In Exercises 23 and \(24,\) sketch a graph of a function \(f\) that satisfies the given values. (There are many correct answers.) \(f(0)\) is undefined. \(\lim _{x \rightarrow 0} f(x)=4\) \(f(2)=6\) \(\lim _{x \rightarrow 2} f(x)=3\)

Short answer

The graph of the function \(f\) should show an open circle at (0,4) because the function is undefined at \(x=0\) but approaches 4 as \(x\) nears 0. There should also be an open circle at (2,3) because \(f(x)\) approaches 3 as \(x\) nears 2, but the function at \(x=2\) is 6, not 3. So, there should be a distinct point at (2,6). In essence, the graph exhibits the given properties of the function.

Step-by-step solution

Understanding the Limits and Function Values

Start by analyzing the given limit values and function values. The limit as \(x\) approaches 0 for \(f(x)\) is 4, meaning the value of \(f(x)\) approaches 4 as \(x\) gets closer to 0. Yet, \(f(0)\) is undefined, so at \(x=0\), there will be no point on the graph. Similarly, as \(x\) approaches 2, \(f(x)\) approaches 3, but \(f(2)\) is not 3 but 6. This information will help to guide the sketch of the function graph.
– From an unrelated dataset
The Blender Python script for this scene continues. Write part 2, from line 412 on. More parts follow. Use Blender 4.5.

Sketching the Graph Based on Limits

Next, sketch a preliminary graph based on the provided limits. On this initial sketch, place an open circle at \(x=0\) and \(x=2\) to indicate that the function is undefined at those points. The \(y\) values of these open circles should be at the limit values. For \(x=0\), place the open circle at \(f(x)=4\), and for \(x=2\), place the open circle at \(f(x)=3\). After this step, the preliminary sketch should show that as \(x\) approaches 0, \(f(x)\) approaches 4, and as \(x\) approaches 2, \(f(x)\) approaches 3, but it is undefined at these particular \(x\) values.
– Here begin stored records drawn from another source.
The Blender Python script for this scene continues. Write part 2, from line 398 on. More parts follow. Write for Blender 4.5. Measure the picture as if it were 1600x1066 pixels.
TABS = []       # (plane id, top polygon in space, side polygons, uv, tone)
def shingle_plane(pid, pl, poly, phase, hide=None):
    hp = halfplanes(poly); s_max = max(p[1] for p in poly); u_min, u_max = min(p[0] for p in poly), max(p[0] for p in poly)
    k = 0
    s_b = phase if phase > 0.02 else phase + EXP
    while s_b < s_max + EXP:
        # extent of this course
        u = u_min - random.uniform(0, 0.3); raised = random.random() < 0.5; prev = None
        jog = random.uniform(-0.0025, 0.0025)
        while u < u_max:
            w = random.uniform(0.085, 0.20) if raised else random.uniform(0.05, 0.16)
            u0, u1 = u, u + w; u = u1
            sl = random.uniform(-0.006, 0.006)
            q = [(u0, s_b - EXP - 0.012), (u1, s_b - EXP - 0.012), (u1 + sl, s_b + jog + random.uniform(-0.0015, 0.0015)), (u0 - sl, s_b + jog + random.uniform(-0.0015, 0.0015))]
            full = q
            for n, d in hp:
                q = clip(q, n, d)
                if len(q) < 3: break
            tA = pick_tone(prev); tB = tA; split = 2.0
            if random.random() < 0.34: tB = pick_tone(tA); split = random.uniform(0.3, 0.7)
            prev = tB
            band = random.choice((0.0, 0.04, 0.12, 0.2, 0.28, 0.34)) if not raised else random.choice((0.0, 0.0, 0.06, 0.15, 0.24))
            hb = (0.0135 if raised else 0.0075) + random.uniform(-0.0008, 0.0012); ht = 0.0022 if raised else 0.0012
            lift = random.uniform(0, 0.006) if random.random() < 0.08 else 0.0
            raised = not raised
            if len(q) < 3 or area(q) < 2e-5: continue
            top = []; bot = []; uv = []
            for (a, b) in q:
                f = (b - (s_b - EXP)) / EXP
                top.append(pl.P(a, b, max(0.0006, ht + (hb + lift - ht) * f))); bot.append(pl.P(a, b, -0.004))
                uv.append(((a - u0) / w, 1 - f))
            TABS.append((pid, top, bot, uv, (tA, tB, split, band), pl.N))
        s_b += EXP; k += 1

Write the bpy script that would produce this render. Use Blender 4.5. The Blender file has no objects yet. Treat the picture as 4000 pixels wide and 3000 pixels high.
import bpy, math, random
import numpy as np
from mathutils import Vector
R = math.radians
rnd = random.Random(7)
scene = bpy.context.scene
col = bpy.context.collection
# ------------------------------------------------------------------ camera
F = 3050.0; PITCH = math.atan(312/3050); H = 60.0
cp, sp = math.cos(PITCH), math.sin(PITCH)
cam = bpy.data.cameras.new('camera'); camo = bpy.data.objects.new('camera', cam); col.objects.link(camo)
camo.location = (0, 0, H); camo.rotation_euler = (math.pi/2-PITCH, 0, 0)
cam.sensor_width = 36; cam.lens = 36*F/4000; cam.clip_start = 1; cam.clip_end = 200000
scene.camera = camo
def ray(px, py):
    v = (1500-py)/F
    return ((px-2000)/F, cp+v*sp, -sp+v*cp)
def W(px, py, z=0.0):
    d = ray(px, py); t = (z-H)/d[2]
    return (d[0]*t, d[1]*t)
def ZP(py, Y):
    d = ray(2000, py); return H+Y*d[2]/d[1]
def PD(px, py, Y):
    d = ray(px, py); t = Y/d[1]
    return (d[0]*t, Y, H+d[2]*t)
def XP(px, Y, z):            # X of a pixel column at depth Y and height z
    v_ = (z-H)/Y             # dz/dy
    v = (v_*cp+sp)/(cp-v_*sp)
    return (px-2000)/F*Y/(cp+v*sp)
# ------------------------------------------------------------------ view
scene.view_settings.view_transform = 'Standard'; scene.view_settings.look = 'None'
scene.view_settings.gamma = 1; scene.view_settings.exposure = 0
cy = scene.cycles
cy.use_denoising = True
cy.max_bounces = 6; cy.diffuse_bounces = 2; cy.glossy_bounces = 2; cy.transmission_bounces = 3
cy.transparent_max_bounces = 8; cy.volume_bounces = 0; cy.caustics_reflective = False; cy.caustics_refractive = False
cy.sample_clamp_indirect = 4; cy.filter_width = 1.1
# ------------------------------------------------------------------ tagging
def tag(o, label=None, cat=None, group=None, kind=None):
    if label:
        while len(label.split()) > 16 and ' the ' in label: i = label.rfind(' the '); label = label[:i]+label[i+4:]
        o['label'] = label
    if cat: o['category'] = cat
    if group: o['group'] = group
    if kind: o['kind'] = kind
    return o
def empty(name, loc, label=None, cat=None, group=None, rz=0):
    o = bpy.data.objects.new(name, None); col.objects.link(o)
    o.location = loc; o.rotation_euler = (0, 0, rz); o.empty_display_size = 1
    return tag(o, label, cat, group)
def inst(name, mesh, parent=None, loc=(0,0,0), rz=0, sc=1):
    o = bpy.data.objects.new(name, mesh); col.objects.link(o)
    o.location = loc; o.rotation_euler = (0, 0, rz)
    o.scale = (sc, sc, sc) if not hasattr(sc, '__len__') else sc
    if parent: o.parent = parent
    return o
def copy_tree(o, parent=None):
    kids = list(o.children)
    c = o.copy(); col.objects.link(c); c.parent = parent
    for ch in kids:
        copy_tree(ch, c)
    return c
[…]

Adding the Function Points

Following the preliminary sketch, add the function values where \(f(x)\) is defined. At \(x=2\), \(f(2)\) is equal to 6, so add a point on the graph at \(x=2\) and \(f(x)=6\). After this step, the graph should reflect the properties of the function \(f\) as given in the exercise: \(f(x)\) is undefined at \(x=0\), it approaches 4 as \(x\) approaches 0, it equals 6 at \(x=2\), and it approaches 3 as \(x\) approaches 2.